**WORK TO DO:**
Return exactly and only these lines: the first of the listing through the one containing "0, .044), 'rubber', f, bevel=.003)".

:::::

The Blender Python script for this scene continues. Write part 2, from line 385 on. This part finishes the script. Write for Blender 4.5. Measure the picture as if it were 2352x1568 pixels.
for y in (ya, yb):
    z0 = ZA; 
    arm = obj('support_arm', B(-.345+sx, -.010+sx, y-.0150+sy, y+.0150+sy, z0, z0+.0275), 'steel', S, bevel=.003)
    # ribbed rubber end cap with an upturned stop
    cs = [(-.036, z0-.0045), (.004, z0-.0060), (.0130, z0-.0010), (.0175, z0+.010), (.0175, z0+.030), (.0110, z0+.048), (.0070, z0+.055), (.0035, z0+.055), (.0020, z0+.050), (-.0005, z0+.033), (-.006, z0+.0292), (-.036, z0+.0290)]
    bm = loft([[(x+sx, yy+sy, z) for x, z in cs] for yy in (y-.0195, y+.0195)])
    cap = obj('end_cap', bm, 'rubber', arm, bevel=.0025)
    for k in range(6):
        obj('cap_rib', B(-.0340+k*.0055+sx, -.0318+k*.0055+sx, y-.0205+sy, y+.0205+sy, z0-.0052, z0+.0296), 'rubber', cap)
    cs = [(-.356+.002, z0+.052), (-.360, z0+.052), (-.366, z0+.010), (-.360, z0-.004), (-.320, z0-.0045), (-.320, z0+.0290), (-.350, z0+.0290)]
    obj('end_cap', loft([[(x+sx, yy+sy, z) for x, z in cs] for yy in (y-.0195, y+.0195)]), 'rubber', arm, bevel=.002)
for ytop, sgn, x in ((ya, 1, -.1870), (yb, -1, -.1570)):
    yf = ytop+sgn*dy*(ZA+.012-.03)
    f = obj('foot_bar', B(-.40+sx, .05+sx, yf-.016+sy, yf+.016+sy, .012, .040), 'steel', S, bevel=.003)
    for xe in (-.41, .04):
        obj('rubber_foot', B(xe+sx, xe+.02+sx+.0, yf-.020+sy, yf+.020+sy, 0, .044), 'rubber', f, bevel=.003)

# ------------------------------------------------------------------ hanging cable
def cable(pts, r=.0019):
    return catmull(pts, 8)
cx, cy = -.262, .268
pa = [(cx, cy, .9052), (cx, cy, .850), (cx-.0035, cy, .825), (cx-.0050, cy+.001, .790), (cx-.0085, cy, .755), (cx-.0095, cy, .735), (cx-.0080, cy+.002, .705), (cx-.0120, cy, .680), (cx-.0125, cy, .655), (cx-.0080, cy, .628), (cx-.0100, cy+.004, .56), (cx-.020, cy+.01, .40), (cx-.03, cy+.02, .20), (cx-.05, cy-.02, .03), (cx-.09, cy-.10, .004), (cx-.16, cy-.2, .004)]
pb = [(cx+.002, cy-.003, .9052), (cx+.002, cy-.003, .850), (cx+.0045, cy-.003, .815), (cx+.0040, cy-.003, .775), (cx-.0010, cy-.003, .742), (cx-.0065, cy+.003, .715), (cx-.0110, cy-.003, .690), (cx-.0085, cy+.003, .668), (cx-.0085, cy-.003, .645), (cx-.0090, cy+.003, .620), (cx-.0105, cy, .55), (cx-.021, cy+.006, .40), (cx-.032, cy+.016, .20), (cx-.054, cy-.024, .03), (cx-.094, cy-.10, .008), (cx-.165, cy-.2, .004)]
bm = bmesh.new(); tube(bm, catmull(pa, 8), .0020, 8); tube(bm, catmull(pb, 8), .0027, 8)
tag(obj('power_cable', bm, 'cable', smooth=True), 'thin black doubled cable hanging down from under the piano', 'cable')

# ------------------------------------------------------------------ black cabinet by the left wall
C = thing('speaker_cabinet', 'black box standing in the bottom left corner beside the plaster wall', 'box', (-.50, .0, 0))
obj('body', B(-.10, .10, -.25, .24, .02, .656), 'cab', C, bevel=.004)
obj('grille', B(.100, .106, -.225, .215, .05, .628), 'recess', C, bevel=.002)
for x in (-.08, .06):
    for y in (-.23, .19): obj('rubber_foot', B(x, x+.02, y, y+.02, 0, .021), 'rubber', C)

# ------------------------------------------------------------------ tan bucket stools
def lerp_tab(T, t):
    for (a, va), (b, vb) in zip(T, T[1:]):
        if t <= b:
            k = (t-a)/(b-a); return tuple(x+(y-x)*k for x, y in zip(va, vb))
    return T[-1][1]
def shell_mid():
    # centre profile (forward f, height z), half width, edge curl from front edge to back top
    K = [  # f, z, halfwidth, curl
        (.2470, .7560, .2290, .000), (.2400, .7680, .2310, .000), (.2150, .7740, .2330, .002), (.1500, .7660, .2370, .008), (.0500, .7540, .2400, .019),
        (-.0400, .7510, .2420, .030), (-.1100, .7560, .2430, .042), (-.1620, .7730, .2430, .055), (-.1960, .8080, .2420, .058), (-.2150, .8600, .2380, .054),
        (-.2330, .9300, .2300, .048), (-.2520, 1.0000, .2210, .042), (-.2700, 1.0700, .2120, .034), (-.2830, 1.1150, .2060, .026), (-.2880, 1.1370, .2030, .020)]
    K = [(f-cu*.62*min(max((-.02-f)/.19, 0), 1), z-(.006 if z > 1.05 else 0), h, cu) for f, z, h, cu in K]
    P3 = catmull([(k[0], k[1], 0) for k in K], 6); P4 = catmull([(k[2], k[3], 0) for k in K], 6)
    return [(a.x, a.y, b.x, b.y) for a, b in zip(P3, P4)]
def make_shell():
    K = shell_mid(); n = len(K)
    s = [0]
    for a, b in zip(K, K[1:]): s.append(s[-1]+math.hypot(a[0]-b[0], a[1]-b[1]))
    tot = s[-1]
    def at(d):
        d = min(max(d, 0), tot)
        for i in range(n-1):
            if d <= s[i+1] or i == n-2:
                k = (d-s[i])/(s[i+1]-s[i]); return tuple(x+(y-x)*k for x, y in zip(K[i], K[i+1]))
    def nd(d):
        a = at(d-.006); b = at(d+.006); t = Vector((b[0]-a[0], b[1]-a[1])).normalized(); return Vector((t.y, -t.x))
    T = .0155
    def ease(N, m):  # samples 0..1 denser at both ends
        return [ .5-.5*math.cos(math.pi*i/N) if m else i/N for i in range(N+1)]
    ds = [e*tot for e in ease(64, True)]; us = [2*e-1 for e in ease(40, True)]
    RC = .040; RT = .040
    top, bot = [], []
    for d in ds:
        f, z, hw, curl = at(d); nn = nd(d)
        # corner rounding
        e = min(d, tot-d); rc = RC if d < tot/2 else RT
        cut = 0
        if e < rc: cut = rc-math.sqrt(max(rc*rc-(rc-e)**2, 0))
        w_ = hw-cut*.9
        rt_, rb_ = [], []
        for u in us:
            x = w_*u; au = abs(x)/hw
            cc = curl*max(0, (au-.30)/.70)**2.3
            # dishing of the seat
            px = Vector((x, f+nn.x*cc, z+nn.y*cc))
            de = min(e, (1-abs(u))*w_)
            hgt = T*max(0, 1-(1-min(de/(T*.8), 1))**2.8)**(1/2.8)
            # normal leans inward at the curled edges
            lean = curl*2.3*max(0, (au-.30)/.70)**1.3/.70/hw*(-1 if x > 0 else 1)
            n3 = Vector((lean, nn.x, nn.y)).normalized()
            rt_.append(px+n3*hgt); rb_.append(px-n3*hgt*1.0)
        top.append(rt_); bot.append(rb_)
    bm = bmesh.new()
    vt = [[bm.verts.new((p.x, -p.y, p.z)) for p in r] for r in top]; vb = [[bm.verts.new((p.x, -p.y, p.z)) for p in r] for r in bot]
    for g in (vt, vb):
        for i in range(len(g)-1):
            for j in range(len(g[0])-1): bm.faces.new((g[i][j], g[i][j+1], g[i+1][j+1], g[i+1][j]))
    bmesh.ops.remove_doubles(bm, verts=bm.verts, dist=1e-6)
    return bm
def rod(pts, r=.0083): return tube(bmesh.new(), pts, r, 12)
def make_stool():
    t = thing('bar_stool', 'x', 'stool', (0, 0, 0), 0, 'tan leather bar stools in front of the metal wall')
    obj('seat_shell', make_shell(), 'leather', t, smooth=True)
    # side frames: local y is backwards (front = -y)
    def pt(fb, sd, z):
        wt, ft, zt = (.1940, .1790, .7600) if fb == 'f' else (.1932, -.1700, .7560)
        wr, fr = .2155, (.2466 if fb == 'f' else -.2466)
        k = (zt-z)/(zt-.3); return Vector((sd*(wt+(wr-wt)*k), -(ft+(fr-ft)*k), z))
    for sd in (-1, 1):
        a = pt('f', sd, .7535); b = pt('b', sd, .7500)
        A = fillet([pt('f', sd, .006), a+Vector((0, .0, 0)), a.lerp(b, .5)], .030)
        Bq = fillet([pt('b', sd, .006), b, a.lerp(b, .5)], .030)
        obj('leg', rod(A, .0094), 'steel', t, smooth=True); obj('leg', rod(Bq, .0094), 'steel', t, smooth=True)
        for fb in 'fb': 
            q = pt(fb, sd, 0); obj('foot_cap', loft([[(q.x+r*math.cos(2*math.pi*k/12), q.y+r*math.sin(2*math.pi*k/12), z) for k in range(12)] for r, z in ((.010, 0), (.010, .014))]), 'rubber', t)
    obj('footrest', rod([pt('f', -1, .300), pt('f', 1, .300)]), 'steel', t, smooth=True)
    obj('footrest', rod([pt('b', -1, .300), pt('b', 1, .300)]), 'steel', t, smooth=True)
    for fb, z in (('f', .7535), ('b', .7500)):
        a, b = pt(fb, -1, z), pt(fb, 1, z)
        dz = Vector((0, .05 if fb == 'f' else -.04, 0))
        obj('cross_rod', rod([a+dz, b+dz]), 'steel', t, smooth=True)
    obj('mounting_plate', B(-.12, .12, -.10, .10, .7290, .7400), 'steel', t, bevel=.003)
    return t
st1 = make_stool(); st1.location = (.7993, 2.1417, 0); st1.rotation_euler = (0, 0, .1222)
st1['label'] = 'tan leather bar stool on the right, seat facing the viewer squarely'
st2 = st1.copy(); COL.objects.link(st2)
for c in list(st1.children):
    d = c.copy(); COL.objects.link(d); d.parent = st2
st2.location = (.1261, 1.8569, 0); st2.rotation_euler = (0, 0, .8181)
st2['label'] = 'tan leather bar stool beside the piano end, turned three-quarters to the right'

:::::

**FULL ANSWER:**
The Blender Python script for this scene continues. Write part 2, from line 385 on. This part finishes the script. Write for Blender 4.5. Measure the picture as if it were 2352x1568 pixels.
for y in (ya, yb):
    z0 = ZA; 
    arm = obj('support_arm', B(-.345+sx, -.010+sx, y-.0150+sy, y+.0150+sy, z0, z0+.0275), 'steel', S, bevel=.003)
    # ribbed rubber end cap with an upturned stop
    cs = [(-.036, z0-.0045), (.004, z0-.0060), (.0130, z0-.0010), (.0175, z0+.010), (.0175, z0+.030), (.0110, z0+.048), (.0070, z0+.055), (.0035, z0+.055), (.0020, z0+.050), (-.0005, z0+.033), (-.006, z0+.0292), (-.036, z0+.0290)]
    bm = loft([[(x+sx, yy+sy, z) for x, z in cs] for yy in (y-.0195, y+.0195)])
    cap = obj('end_cap', bm, 'rubber', arm, bevel=.0025)
    for k in range(6):
        obj('cap_rib', B(-.0340+k*.0055+sx, -.0318+k*.0055+sx, y-.0205+sy, y+.0205+sy, z0-.0052, z0+.0296), 'rubber', cap)
    cs = [(-.356+.002, z0+.052), (-.360, z0+.052), (-.366, z0+.010), (-.360, z0-.004), (-.320, z0-.0045), (-.320, z0+.0290), (-.350, z0+.0290)]
    obj('end_cap', loft([[(x+sx, yy+sy, z) for x, z in cs] for yy in (y-.0195, y+.0195)]), 'rubber', arm, bevel=.002)
for ytop, sgn, x in ((ya, 1, -.1870), (yb, -1, -.1570)):
    yf = ytop+sgn*dy*(ZA+.012-.03)
    f = obj('foot_bar', B(-.40+sx, .05+sx, yf-.016+sy, yf+.016+sy, .012, .040), 'steel', S, bevel=.003)
    for xe in (-.41, .04):
        obj('rubber_foot', B(xe+sx, xe+.02+sx+.0, yf-.020+sy, yf+.020+sy, 0, .044), 'rubber', f, bevel=.003)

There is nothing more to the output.